Easter may not be Christmas, but it’s still a big holiday when it comes to spending.  Americans on average will spend around 130 dollars for Easter, much of that being spent on those Easter treats.  Here’s a look at how Connecticut businesses are feeling the Easter rush.

“I’m going to go buy a box of raspberry chocolate truffles," said Lester Biliou.

This Norwalk shopper isn’t’ the only one with food on the mind. 

Nationwide, around five billion dollars is spent on everything from dinner to the basket stuffers

 And, here at Michele’s Pies in Norwalk, locals flood in to pick up some last minute treats.

“Of course we have the Easter bread,” said Michele Stuart, describing a big seller. “It has an egg in the middle…”

 “It was a little bit weird this year,” she continued.  “Because it lands on a week the schools are off, so a lot of people went on vacation.  We have a lot of walk in's."

Here at the Chocolate Rain Shop in Norwalk, tons of sweet treats are being sold, even one 275 dollar chocolate bunny.

“It weighs six pounds…it’s two feet high,” said co-owner Diana Gould, describing the bunny.

 “Compared to last year this is a much better year,” she continued.  “Since we are a new business a little out of the way people have gotten to know us. “

 Opening just two years ago, the owners tell me Easter has become their third biggest holiday, right after Valentines Day. 
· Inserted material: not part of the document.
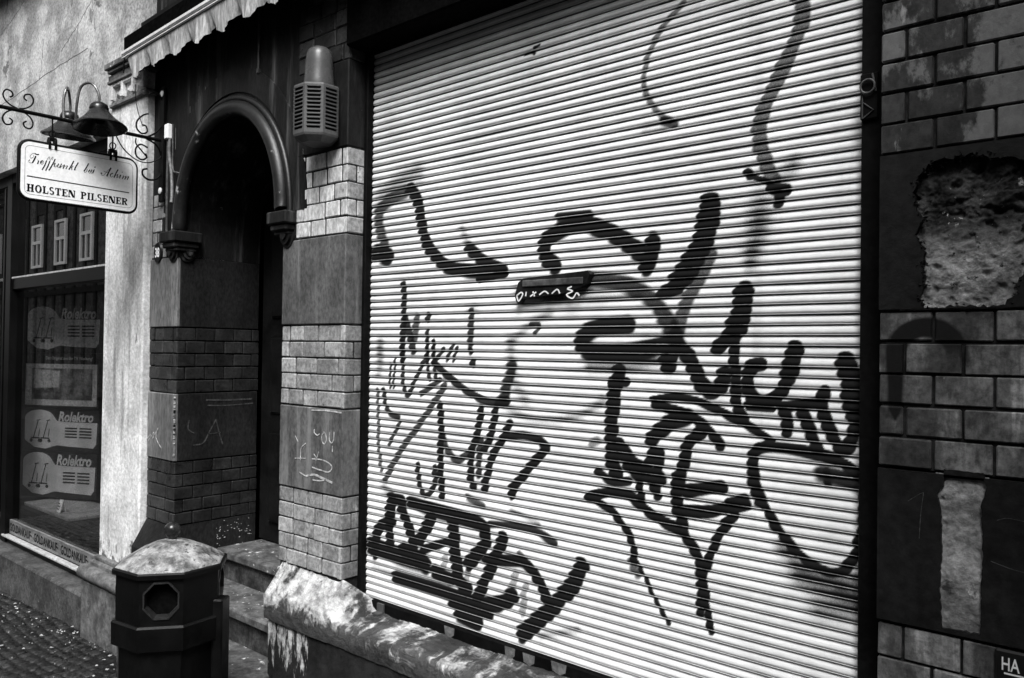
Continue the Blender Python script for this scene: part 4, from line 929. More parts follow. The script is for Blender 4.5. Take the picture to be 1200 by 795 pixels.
    b=MB();b.tube([(-.5865+.016*math.cos(2*math.pi*k/20),1.944,.628+.016*math.sin(2*math.pi*k/20)) for k in range(20)],.0028,8,closed=True);obj('ring',b,MT['siren_dark'],lt,sm=60)
    b=MB();b.tube([(-.578,1.95,.658),(-.570,1.95,.615)],.0028,6);b.tube([(-.600,1.95,.61),(-.600,1.95,.555)],.002,6);b.tube([(-.598,1.95,.592),(-.575,1.95,.572),(-.598,1.95,.556)],.0018,6);obj('lock_pin',b,MT['siren'],lt,sm=60)
    # small angle lug at the foot of the left guide
    b=MB();b.box(-2.36,-2.325,1.95,1.983,-1.004,-.998);b.box(-2.36,-2.325,1.974,1.982,-1.0,-.968);obj('floor_lug',b,MT['siren'],root)
MT['plaster_lift']=grey('plaster_lift',0.06,0.13,20,.7,.2)
MT['siren_dark']=grey('siren_dark',0.03,0.09,12,.45,.2,60)
shutter()

# ================================================================== pale shop house on the left
SH=thing('shop_house','pale cracked stucco shop front with a dark display window','house',(-6.0,1.9,-1.6))
YW=1.868;PX0=-4.56;PX1=-4.09;PY=1.849
b=MB();b.box(-14,PX0+.02,YW,2.3,1.19,2.42);b.box(-14,PX1,YW-.002+.01,2.3,2.42,7.5)
b.box(PX0+.02,PX1,YW+.004,2.3,1.5,2.42)
obj('stucco_wall',b,MT['stucco'],SH)
b=MB();b.box(-14,-5.5,1.72,1.866,2.44,2.60,.01);obj('string_course',b,MT['stucco_shaded'],SH)  # near-black colour stands for the shadow under the course
# flaked holes and cracks in the stucco
b=MB();rr=random.Random(31)
def flake(cx,cz,w,h,n=12):
    poly=[(cx+w*math.cos(2*math.pi*k/n)*rr.uniform(.45,1.1),cz+h*math.sin(2*math.pi*k/n)*rr.uniform(.45,1.1)) for k in range(n)]
    b=MB();b.prism(poly,lambda p:(p[0],YW-.0012,p[1]),lambda p:(p[0],YW+.002,p[1]));obj('flaked_patch',b,MT['stucco_shaded2'],SH)
for a in((-5.72,2.34,.07,.05),(-5.58,2.37,.06,.03),(-6.40,2.20,.05,.035),(-6.30,2.21,.025,.02),(-4.80,2.0,.05,.035),(-4.86,1.90,.035,.05),(-5.15,2.06,.02,.03),(-5.35,1.83,.008,.014),(-6.1,1.78,.01,.014),(-5.05,2.2,.02,.02)): flake(*a)
for pts in([(-6.55,2.15),(-6.1,2.25),(-5.9,2.33),(-5.7,2.36)],[(-4.80,2.02),(-4.98,1.93),(-5.15,1.86),(-5.3,1.80)],[(-5.05,1.90),(-5.07,1.80)],[(-4.85,2.0),(-4.82,1.88),(-4.80,1.80)],[(-5.6,1.95),(-5.62,1.80),(-5.66,1.70)],[(-6.6,1.66),(-5.9,1.69),(-5.4,1.71),(-4.9,1.72)]):
    q=[(x+rr.uniform(-.006,.006),z+rr.uniform(-.006,.006)) for x,z in smooth(pts,6)]
    b=MB();b.ribbon(q,.004,lambda u,v,d:(u,YW-d,v),.0008);obj('crack',b,MT['infill'],SH)
# pilaster with capital, frieze and moulded base
b=MB();b.box(PX0,PX1,PY,2.3,-1.20,1.41,.008);pil=obj('pilaster',b,MT['pilaster'],SH)
pil['label']='pale streaked pilaster between shop window and doorway'
b=MB()
for x0,x1,y0,z0,z1 in((-4.50,-4.05,1.800,1.482,1.515),(-4.485,-4.058,1.812,1.462,1.482),(-4.505,-4.07,1.826,1.428,1.46),(-4.50,-4.06,1.818,1.408,1.427)):
    b.box(x0,x1,y0,2.2,z0,z1,.004)
obj('cornice',b,MT['pil_dark'],pil)
b=MB();b.box(-4.50,-4.06,1.830,2.2,1.284,1.304,.004);b.box(-4.49,-4.075,1.838,2.2,1.304,1.318,.003)
obj('ledge',b,MT['pil_dark'],pil)
b=MB()
for i in range(4):
    x=-4.475+i*.125;b.box(x,x+.022,1.826,1.8485,1.319,1.407,.003)
b.box(-4.485,-4.075,1.828,1.848,1.392,1.4075,.002)
for i in range(3):
    x=-4.453+i*.125;b.add([(x,1.8475,1.319),(x+.103,1.8475,1.319),(x+.103,1.8475,1.392),(x+.05,1.832,1.345)],[(0,1,3),(1,2,3),(0,3,2)])
obj('frieze',b,MT['pilaster'],pil)
b=MB()     # moulded base: roll over a plain block
b.box(-4.60,-4.06,1.775,2.25,-1.75,-1.275,.008);
b.tube([(-4.60,1.79,-1.235),(-4.06,1.79,-1.235)],.040,16)
b.box(-4.585,-4.07,1.812,2.2,-1.275,-1.175,.01);b.box(-4.575,-4.08,1.828,2.2,-1.176,-1.15,.006)
obj('base',b,MT['base_stone'],pil,sm=35)
# kerb stone under the window
b=MB();b.box(-14,-4.585,1.822,2.02,-1.9,-1.40,.014);obj('plinth_stone',b,MT['kerb'],SH,sm=40)
# window: frame, transom, panes, sill strip with lettering
WL=-6.37
def frame():
    b=MB()
    b.box(-6.42,WL+.05,1.93,2.02,-1.39,1.19,.004);b.box(WL+.05,PX0+.01,1.93,2.02,1.12,1.19,.004)
    b.box(PX0-.06,PX0+.012,1.935,2.02,-1.39,1.12,.004)
    b.box(WL+.05,PX0-.06,1.94,2.02,.372,.465,.006);b.box(WL+.05,PX0-.06,1.945,2.02,-1.395,-1.345)
    fr=obj('window_frame',b,MT['wood_frame'],SH)
    b=MB();b.box(WL+.05,PX0-.06,1.938,1.941,.4525,.463);obj('transom_edge',b,MT['ledge'],fr)
    b=MB();b.box(WL+.05,PX0-.06,1.975,1.981,-1.24,.372);obj('pane',b,MT['pane'],fr)
    b=MB();b.box(WL+.05,PX0-.06,1.975,1.981,.465,1.12);obj('pane',b,MT['pane_upper'],fr)
    b=MB();b.box(WL+.05,PX0-.06,1.958,1.974,-1.336,-1.238,.002);st=obj('sill_strip',b,MT['metal_strip'],fr)
    b=MB();x=WL+.06
    while x<PX0-.35:
        put_text(b,'GOLDANKAUF',.40,.058,lambda u,v:(x+u,1.9572,-1.316+v),.02);x+=.43
        b.add([(x-.018+.009*math.cos(k),1.9572,-1.288+.009*math.sin(k)) for k in(0,1.57,3.14,4.71)],[(0,1,2,3)]);x+=.03
    put_text(b,'GOLD',.16,.058,lambda u,v:(x+u,1.9572,-1.316+v),.02)
    obj('lettering',b,MT['ink'],st)
    b=MB();b.box(WL+.02,PX0-.06,1.915,1.957,-1.352,-1.338,.003);obj('drip_ledge',b,MT['ledge'],fr)
    # the neighbouring pane beyond the mullion
    b=MB();b.box(-9.0,-6.46,1.975,1.981,-1.24,1.12);obj('pane',b,MT['pane'],fr)
    b=MB();b.box(-9.0,-6.42,1.94,2.02,1.12,1.19);b.box(-9.0,-6.42,1.94,2.02,-1.395,-1.24);b.box(-6.475,-6.45,1.93,1.97,-1.2,1.1);obj('window_frame',b,MT['wood_frame'],SH)
    b=MB();b.box(-14,-9.0,1.87,2.3,-1.7,1.19);obj('stucco_wall',b,MT['stucco'],SH)
frame()
b=MB();b.box(-9.2,PX0+.1,2.02,3.6,-1.20,-1.16);obj('display_floor',b,MT['room'],SH)
b=MB();b.box(-9.2,PX0+.1,3.6,3.65,-1.2,1.5);b.box(-9.25,-9.2,2.02,3.6,-1.2,1.5);b.box(PX0+.1,PX0+.15,2.3,3.6,-1.2,1.5);b.box(-9.2,PX0+.1,2.3,3.6,1.3,1.35);obj('inner_wall',b,MT['room'],SH)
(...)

 “We are almost out of the macaroons,” pointed out co-owner Helen Daniel. “We have been preparing for a while,” she said.

 Over the past month they have been putting together boxes and customizing orders.

 “So we write Easter on here and we will stuff the egg with gummy bears,” described Gould.

Nationally, Easter spending is slightly down from last year, but not by much.

This year Americans will spend about five percent less on clothes, food candy and gifts.  And, that has some saying the public is still uneasy after the recession.